Losses Linger 25 Years After Jonestown

ByABC News via logo
November 17, 2003, 7:48 PM

O A K L A N D, Calif., Nov. 18 -- It has been 25 years since the followers of the Rev. Jim Jones passed cyanide-laced grape drink around to his cult followers as part of a mass suicide-murder that left more than 900 people dead in Jonestown, Guyana.

An annual memorial service will be held today at a mass grave in Oakland, Calif., where more than 400 of the victims are buried.

Jonestown survivors say the years since the Nov. 18, 1978, massacre have done little to ease the senselessness of the tragedy.

"We were as diverse a group of people as you'll ever encounter," said survivor Stephen Jones, son of former cult leader the Rev. Jim Jones. "We were loving, passionate people. And those people shouldn't have died."

Peoples Temple

The leader of the Jonestown cult, the Rev. Jim Jones, preached racial equality and integration, and led programs to help drug addicts and the elderly after moving his People's Temple Full Gospel Church from Indianapolis, Ind., to San Francisco, Calif., in 1970.

His work, and his commanding presence, drew followers, and some powerful political allies, but there were also whispers about abuse, threats and fraud at his temple. When a magazine published an exposé about the temple, Jones and his followers packed up in 1978 and moved to the jungles of Guyana in South America.

Grace Stoen, a former member of the People's Temple, said she and others who had separated from the group tried to get involved in what they suspected was happening in Jonestown, Guyana.

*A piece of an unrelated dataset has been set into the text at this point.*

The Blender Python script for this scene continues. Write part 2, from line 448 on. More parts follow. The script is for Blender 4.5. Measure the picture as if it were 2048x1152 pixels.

"We were trying to let the government know that people were being held against their will," Stoen said

One man who listened to Stoen's warnings, California Congressman Leo Ryan, opened an inquiry into allegations of torture and sexual abuse within the People's Temple.

In November of 1978, Ryan, concerned family members, a small team of reporters and congressional aide Jackie Speier headed to Jonestown.

Speier said she expected they would make some troubling discoveries, but she never expected they would be in immediate danger.